President Volodymyr Zelensky announced the replacement of Defence Minister Mykhailo Fedorov on Thursday, proposing Maj-Gen Yevhenii Khmara as acting defence minister; the move prompted street protests in Kyiv and other cities and an immediate outcry from MPs and defence figures.
Fedorov, 35, who was appointed in January, said he had proposed replacing Commander-in-Chief Oleksandr Syrskyi and Chief of the General Staff Andrii Hnatov, and claimed many of his reform initiatives were blocked. Zelensky acknowledged systemic conflict between the defence ministry and the General Staff and said he would mediate while considering several candidates including Ihor Klymenko.
Protesters gathered in central Kyiv holding signs such as “Hands off Fedorov” and “Stop sabotaging victory!” and voiced strong opposition to the dismissal. The demonstrations spread to other cities as former allies and military figures publicly criticized the decision.
Syrskyi posted a brief message saying he was proud of the 2022 defence operation around Kyiv and would remain focused on strategy and the war, while Fedorov declined an offer from Zelensky to stay on as an adviser.
During his short tenure as defence minister, Fedorov pushed rapid modernization: anti-corruption measures, data-driven performance analysis, the Army of Drones fundraising campaign, and coordination with private-sector tech initiatives including earlier appeals to Elon Musk over Starlink usage. His ministry was also linked to strikes on occupied Crimea.
Senior military personnel reacted strongly: Pavlo Yelizarov resigned as deputy commander of the Ukrainian Air Force in protest, calling the sacking damaging to defence capability. Several advisers and tech collaborators described leaving the ministry as a loss for operational innovation.

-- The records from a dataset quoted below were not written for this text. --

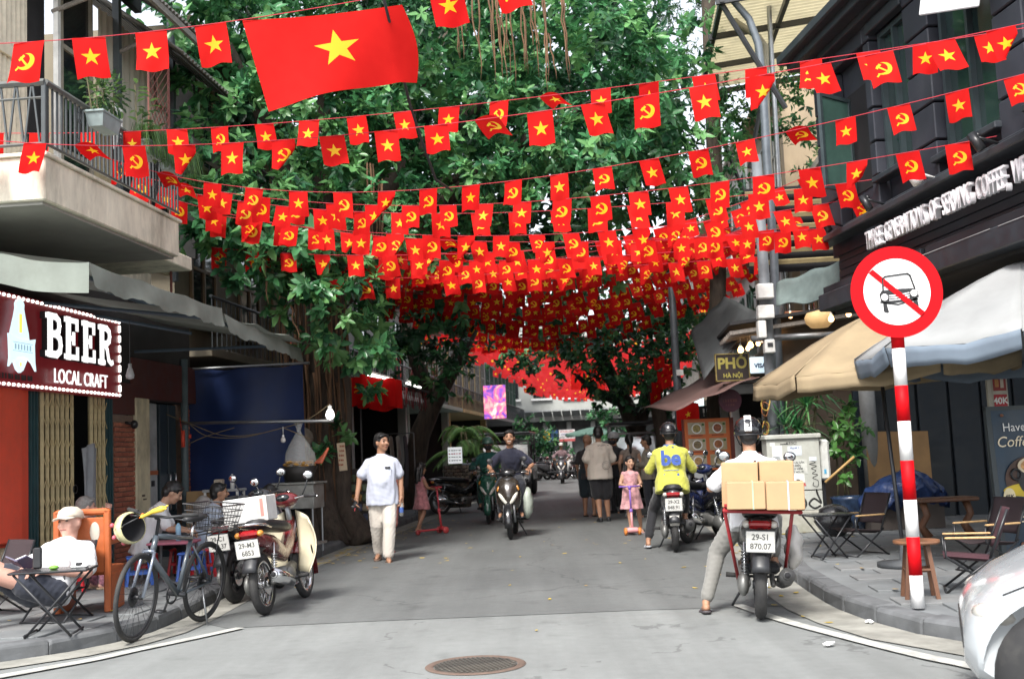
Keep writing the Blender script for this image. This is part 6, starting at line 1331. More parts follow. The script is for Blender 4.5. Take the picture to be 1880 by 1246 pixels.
# utility pole with meter boxes, lamp arm
up_ = at(1413,700,16.9); T = thing('utility_pole','grey utility pole with white meter boxes behind the cabinet','pole',(up_.x+.02,16.9,.12)); x0 = up_.x+.02
bm = MB().sh(True); bm.tube([(0,0,0),(0,0,3),(0.0,0,5.6)],[.09,.085,.075],14); bm.build('pole', mat('pole_grey',(.14,.155,.17),.6,dirt=.35), T)
for px,py,w_,h in ((1404,535,.24,.22),(1405,573,.24,.2),(1398,605,.12,.26),(1412,636,.15,.2)):
    p = at(px,py,16.7); bm = MB(); bm.box((p.x-x0,-.2,p.z-.12),(w_,.16,h),bev=.012)
    if py == 636: bm.mat(1).box((p.x-x0,-.285,p.z-.10),(.08,.01,.06))
    bm.build('meter_box', [mat('meter_white',(.58,.58,.56),.5,dirt=.25), BLACKPL], T)
r = random.Random(6)
for k in range(9):
    bm = MB(); c = at(1400+r.uniform(-6,10),740+r.uniform(-25,60),16.7); rr_ = r.uniform(.06,.14); bm.tube([Vector((c.x-x0+rr_*.5*math.cos(t)+.01*math.sin(3*t),-.16+.02*math.sin(t*2+k),c.z-.12+rr_*math.sin(t))) for t in [2*PI*j/16 for j in range(17)]],.006,4); bm.build('cable_coil', mat('cable_%d'%(k%3),((.5,.35,.06),(.35,.12,.04),(.03,.03,.03))[k%3],.6), T)
T = thing('street_lamp','grey curved street lamp arm above the terrace','street lamp',(at(1425,700,17.6).x,17.6,.12)); x1 = T.location.x
pts = [Vector((at(x,y,17.6).x-x1,0,at(x,y,17.6).z-.12)) for x,y in ((1426,600),(1420,450),(1408,300),(1400,150),(1392,80),(1375,35),(1345,0),(1315,-22))]
bm = MB().sh(True); bm.tube([Vector((0,0,0))]+pts,[.07]*3+[.07,.065,.065,.06,.055,.05],12); bm.build('post', mat('lamp_grey',(.13,.15,.17),.45,.3,dirt=.2), T)
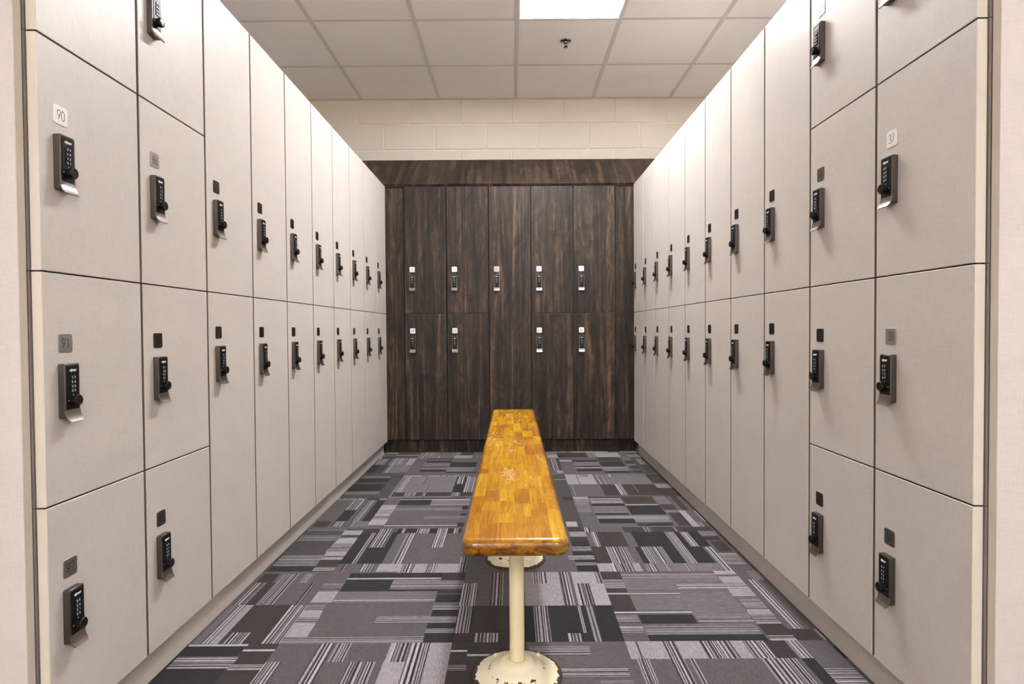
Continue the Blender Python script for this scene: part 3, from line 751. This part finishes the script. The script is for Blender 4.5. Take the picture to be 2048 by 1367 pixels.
# ------------------------------------------------------------------ bench
BX, BW, BY0, BY1, BZ, BT = .0045, .241, 1.302, 3.475, .4005, .040
bench = thing('bench', 'amber butcher block changing room bench on cream steel posts, centre of the aisle', 'bench', (BX, 0, 0))
def slab():
    bm = bmesh.new(); rc = .030; r_ = .0165; zs = []
    for k in range(7): a = -math.pi/2 + math.pi/2*k/6; zs.append((r_*(1-math.cos(a)), BZ-BT+r_ + r_*math.sin(a)))
    for k in range(7): a = math.pi/2*k/6; zs.append((r_*(1-math.cos(a)), BZ-r_ + r_*math.sin(a)))
    hw, y0, y1 = BW/2, BY0, BY1; rings = []
    for ins, z_ in zs:
        rg = []
        for qx, yy, qy, a0 in ((1,y0,-1,-90),(1,y1,1,0),(-1,y1,1,90),(-1,y0,-1,180)):
            for k in range(8):
                a = math.radians(a0 + 90*k/7); rr = rc - ins
                rg.append(bm.verts.new((qx*(hw-rc) + rr*math.cos(a), yy - qy*rc + rr*math.sin(a), z_)))
        rings.append(rg)
    n = len(rings[0])
    for a, b in zip(rings, rings[1:]):
        for k in range(n): bm.faces.new((a[k], a[(k+1)%n], b[(k+1)%n], b[k]))
    bm.faces.new(rings[-1]); bm.faces.new(list(reversed(rings[0])))
    return bm
SL = slab(); rb = random.Random(5)
edges = [-.13, -.0825, -.0415, 0.0005, .041, .0822, .13]
for s in range(6):
    cuts = [BY0-.1]; y = BY0 + rb.uniform(.10, .26)
    while y < BY1 - .07: cuts.append(y); y += rb.choice((.07,.11,.15,.20,.26))
    cuts.append(BY1+.1); g = .00004
    for a, b in zip(cuts, cuts[1:]):
        bm = SL.copy()
        for co, no in (((edges[s]+g,0,0),(-1,0,0)), ((edges[s+1]-g,0,0),(1,0,0)), ((0,a+g,0),(0,-1,0)), ((0,b-g,0),(0,1,0))):
            bmesh.ops.bisect_plane(bm, geom=bm.verts[:]+bm.edges[:]+bm.faces[:], plane_co=co, plane_no=no, clear_outer=True)
            be = [e for e in bm.edges if e.is_boundary]
            if be: bmesh.ops.holes_fill(bm, edges=be)
        me = bpy.data.meshes.new('stave'); bm.to_mesh(me); bm.free(); me.materials.append(BENCHM)
        me.polygons.foreach_set('use_smooth', [True]*len(me.polygons)); me.set_sharp_from_angle(angle=math.radians(35))
        put('stave', me, bench)
SL.free()
ME_POST = mk(lambda b: b.lathe([(.0185,.040),(.0185,.3545)], 36, cap0=True, cap1=True), 'post', POSTM, 40)
FP = [(.112,.0004),(.1125,.003),(.110,.0058),(.100,.0085),(.088,.0112),(.074,.0150),(.0695,.0172),(.0665,.0215),(.062,.0255),(.055,.0285),(.047,.0310),(.044,.0335),(.0415,.0375),(.037,.0405),(.030,.0425),(.0225,.0432),(.0195,.0425),(.0190,.041)]
ME_FLANGE = mk(lambda b: b.lathe(FP, 72, cap0=True, cap1=True), 'floor_flange', FLANGE, 60)
ME_BOLT = mk(lambda b: b.lathe([(.0066,0),(.0066,.002),(.0055,.0040),(.0032,.0048),(.0028,.0036),(.0001,.0036)], 18), 'bolt', POSTM, 50)
ME_TOPP = mk(lambda b: (b.cbox(-.045,.045,-.075,.075,.3545,.3603,.0008), b.lathe([(.030,.3545),(.026,.348),(.0187,.343)], 32)), 'top_bracket', POSTM, 35)
for y in (1.477, 2.232, 3.295):
    put('post', ME_POST, bench, (.003, y, 0)); f = put('floor_flange', ME_FLANGE, bench, (.003, y, 0), R.uniform(0,6) if y > 2 else 0.7)
    for a in (52, 128, 232, 308):
        a_ = math.radians(a) - f.rotation_euler.z
        put('bolt', ME_BOLT, f, (.090*math.cos(a_), .090*math.sin(a_), .0105))
    put('top_bracket', ME_TOPP, bench, (.003, y, 0))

The replacement highlights a deeper institutional tension between rapid technological reformers and traditional military leadership. If reforms stall, Ukraine risks slowing procurement cycles and digitized targeting efforts that have given it asymmetric advantages; conversely, unresolved command frictions could undermine battlefield coordination.
Politically, Zelensky faces a balancing act: preserving military cohesion while responding to public sentiment that praises innovation-driven defence measures. International partners monitoring command stability may condition certain forms of support on clear lines of authority and demonstrable operational continuity.